Your goal — Records follow. Pull out every line that contains "scene".

---------- Entries ----------

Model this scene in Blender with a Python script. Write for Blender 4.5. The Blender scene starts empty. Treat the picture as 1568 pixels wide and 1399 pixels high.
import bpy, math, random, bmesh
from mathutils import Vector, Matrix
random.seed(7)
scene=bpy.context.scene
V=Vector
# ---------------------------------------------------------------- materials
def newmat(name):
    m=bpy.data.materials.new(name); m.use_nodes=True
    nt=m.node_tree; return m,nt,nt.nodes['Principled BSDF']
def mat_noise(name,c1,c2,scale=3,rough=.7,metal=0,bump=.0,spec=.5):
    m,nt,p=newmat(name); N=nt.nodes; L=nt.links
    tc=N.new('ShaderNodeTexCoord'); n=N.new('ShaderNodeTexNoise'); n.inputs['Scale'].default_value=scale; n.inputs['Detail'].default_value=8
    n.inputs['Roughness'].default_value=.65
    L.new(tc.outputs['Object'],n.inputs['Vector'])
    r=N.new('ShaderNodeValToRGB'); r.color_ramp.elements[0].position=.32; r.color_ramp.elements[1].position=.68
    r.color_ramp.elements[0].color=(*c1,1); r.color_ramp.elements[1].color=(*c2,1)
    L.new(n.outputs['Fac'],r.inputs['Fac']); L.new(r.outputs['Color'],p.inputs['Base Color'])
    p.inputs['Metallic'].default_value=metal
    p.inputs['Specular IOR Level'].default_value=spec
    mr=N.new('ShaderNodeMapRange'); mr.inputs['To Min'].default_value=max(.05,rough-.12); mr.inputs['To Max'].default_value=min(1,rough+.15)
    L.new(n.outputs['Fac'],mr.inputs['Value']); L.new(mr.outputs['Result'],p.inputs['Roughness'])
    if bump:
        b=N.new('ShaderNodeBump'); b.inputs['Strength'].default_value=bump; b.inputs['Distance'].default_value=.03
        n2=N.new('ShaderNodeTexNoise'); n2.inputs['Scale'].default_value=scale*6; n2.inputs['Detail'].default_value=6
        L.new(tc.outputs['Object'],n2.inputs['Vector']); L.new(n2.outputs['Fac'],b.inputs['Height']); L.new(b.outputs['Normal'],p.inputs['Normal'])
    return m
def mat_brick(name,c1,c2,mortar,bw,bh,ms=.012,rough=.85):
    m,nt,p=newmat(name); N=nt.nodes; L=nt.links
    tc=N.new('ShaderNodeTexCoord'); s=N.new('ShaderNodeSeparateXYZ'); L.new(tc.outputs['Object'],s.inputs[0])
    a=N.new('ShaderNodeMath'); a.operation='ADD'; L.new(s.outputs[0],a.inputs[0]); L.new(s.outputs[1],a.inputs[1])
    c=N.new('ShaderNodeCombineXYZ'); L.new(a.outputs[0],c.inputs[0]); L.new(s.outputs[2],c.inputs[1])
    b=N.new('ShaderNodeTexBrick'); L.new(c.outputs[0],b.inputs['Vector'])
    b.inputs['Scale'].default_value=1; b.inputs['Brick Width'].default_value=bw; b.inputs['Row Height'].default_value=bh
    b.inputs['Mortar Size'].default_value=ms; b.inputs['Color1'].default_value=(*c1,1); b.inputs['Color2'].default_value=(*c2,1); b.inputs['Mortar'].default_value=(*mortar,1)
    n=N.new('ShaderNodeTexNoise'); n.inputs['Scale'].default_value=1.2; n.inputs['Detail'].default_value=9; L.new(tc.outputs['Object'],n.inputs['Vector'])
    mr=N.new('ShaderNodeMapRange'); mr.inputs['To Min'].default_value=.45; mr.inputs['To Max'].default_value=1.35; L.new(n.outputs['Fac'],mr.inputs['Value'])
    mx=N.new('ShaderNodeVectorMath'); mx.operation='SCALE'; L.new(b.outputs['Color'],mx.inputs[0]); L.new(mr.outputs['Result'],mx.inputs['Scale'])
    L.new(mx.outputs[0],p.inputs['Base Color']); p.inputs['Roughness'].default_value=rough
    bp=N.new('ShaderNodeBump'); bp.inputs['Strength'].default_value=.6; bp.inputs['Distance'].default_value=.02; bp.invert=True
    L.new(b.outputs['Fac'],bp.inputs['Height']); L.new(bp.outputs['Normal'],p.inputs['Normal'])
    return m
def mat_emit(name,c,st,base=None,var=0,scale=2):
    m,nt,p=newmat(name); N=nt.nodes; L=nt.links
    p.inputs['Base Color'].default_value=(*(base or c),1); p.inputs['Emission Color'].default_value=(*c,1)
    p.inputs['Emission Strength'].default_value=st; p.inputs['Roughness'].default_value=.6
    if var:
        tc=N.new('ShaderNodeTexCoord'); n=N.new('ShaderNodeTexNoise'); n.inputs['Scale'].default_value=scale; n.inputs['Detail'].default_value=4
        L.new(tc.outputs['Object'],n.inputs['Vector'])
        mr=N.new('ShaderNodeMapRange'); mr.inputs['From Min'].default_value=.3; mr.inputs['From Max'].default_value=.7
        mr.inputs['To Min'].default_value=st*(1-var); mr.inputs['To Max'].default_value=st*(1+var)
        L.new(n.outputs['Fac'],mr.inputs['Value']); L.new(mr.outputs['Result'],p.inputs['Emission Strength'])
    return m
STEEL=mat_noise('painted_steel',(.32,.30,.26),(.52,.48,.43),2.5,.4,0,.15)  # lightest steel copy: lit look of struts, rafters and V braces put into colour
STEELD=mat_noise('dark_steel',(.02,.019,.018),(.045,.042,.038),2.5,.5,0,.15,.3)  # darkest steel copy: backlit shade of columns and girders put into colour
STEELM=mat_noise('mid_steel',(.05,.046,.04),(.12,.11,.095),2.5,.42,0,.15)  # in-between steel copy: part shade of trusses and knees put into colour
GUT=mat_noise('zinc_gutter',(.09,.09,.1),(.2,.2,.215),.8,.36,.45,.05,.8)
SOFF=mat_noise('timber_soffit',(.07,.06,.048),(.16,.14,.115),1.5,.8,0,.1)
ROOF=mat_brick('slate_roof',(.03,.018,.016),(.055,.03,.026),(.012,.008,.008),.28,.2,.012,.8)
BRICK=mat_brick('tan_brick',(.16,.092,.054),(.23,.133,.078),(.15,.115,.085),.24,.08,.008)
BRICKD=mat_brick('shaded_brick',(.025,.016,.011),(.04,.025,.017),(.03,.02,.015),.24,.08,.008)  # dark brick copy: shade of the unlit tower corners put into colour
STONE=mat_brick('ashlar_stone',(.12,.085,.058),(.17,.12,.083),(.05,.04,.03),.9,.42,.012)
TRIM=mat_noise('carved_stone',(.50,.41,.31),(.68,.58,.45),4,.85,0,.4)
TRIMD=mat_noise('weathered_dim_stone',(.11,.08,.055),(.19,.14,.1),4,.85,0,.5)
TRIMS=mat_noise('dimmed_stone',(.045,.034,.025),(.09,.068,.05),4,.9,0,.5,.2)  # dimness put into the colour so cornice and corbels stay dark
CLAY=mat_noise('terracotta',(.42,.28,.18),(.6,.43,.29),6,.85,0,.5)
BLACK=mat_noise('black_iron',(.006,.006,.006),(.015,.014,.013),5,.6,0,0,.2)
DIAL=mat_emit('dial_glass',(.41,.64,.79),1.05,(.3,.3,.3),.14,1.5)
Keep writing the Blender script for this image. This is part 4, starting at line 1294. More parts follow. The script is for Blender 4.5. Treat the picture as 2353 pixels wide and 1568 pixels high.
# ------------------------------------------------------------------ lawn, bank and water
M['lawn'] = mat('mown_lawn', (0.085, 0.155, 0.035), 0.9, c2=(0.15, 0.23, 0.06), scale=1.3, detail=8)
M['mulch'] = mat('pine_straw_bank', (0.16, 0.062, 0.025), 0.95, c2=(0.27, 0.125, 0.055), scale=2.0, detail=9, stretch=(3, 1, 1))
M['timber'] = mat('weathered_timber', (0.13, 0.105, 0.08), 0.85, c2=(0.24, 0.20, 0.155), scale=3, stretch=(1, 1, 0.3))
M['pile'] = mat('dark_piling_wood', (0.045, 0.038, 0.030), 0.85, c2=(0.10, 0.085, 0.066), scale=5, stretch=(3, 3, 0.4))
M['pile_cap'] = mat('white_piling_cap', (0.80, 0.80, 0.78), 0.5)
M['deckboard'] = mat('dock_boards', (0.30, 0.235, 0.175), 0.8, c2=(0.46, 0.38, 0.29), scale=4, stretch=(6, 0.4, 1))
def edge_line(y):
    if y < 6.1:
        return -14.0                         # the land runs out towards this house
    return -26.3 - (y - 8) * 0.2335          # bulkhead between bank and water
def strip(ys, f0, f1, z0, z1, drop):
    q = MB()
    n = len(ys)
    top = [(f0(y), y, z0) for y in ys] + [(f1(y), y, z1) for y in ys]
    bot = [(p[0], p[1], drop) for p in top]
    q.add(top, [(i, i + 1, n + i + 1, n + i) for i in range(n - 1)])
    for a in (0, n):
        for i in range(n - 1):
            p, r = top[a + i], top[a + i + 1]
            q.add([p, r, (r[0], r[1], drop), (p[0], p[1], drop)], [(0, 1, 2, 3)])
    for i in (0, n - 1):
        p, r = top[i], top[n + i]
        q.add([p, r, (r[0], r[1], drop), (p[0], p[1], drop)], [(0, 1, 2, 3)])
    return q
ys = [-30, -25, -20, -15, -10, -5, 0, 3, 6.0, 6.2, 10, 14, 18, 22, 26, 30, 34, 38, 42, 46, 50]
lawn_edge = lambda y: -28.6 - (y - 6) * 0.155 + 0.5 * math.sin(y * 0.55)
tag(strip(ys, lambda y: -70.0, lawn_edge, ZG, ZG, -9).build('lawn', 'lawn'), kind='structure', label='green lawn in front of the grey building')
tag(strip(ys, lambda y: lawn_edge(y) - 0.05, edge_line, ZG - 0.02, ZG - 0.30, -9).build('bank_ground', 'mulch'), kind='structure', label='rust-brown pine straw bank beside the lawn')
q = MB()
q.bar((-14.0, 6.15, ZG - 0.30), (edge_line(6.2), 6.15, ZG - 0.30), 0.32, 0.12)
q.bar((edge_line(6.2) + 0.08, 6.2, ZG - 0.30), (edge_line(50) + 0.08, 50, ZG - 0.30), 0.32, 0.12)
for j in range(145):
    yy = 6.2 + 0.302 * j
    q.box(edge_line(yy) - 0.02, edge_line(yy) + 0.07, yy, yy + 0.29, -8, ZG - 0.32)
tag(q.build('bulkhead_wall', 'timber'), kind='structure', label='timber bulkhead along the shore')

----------

Response below —
Model this scene in Blender with a Python script. Write for Blender 4.5. The Blender scene starts empty. Treat the picture as 1568 pixels wide and 1399 pixels high.
scene=bpy.context.scene